Suara.com - Gelombang protes mewarnai aksi pemutusan hubungan kerja (PHK) massal yang dilakukan Bank Commonwealth.
Diperkirakan 1.146 karyawan terancam kehilangan pekerjaan pasca akuisisi bank tersebut oleh PT Bank OCBC Indonesia.
Menurut Presiden Organisasi Pekerja Seluruh Indonesia (OPSI), Saepul Tavip, PHK ini sudah berlangsung sejak April 2024 dan ditargetkan selesai pada akhir tahun, bertepatan dengan rampungnya proses merger.
Saepul mengungkapkan kekhawatirannya atas nasib para karyawan yang terkena PHK, terutama terkait dengan pesangon dan hak-hak ketenagakerjaan lainnya.
Baca Juga: 5 Fakta Ribuan Guru Honorer Kena PHK Massal, Dinas Pendidikan Salahkan Kepsek
"Proses PHK ini kabarnya dilakukan secara sepihak dan tidak transparan," ungkap Saepul dalam konferensi pers di Jakarta, Selasa (23/7/2024). "Kami mendesak agar Bank Commonwealth dan OCBC NISP menghormati hak-hak pekerja dan menyelesaikan proses PHK ini dengan adil dan transparan." katanya.
Saepul mengungkapkan, perusahaan sempat menjanjikan bahwa pekerja yang terdampak akan ditampung di Bank OCBC Indonesia. Kendati begitu, hal ini menjadi tanda tanya besar lantaran Bank OCBC tentu akan melakukan seleksi terhadap pekerja yang akan masuk ke perusahaannya.

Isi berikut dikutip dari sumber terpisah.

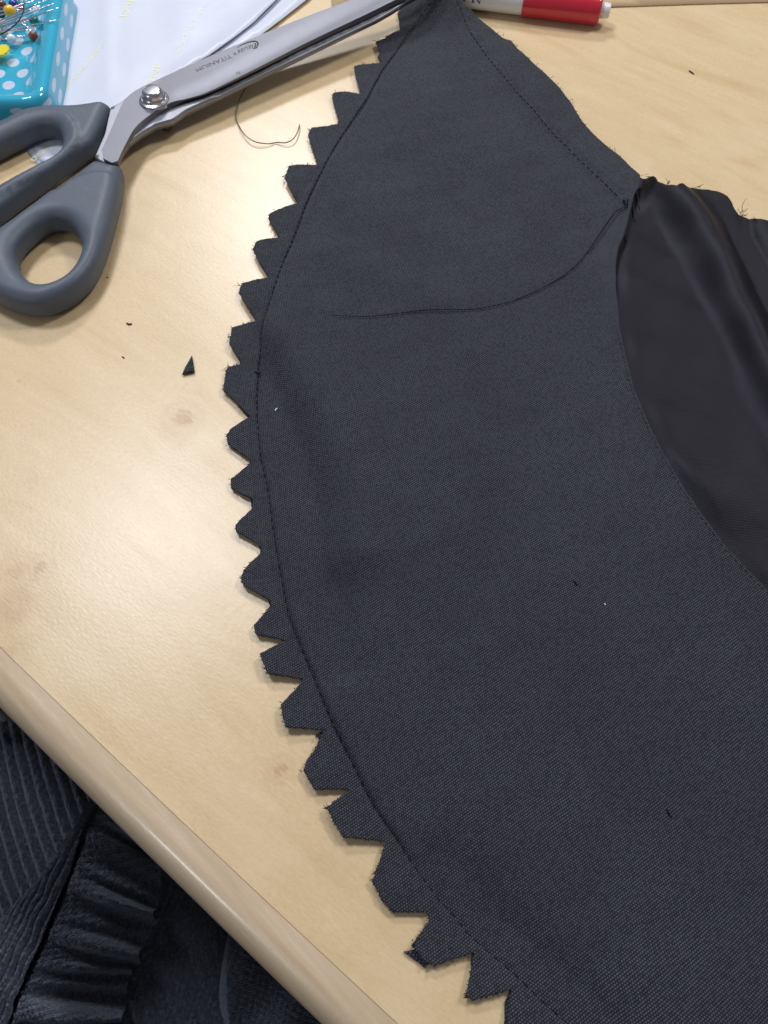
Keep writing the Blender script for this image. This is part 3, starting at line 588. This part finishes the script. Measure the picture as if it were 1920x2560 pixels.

Artinya, tidak semua pekerja dapat ditampung di perusahaan tersebut.
Pihak Bank Commonwealth sendiri belum memberikan pernyataan resmi terkait dengan polemik PHK massal ini. Namun, sebelumnya, Bank OCBC NISP dalam keterangan resminya menyampaikan bahwa akuisisi ini bertujuan untuk meningkatkan efisiensi dan sinergi operasional.
Sebagai informasi, Bank OCBC resmi mengakuisisi 99% saham dari unit usaha dari Commonwealth Bank of Australia (CBA) di Indonesia yakni Bank Commonwealth dengan nilai transaksi mencapai Rp2,2 triliun yang prosesnya akan berlangsung hingga kuartal IV/2024.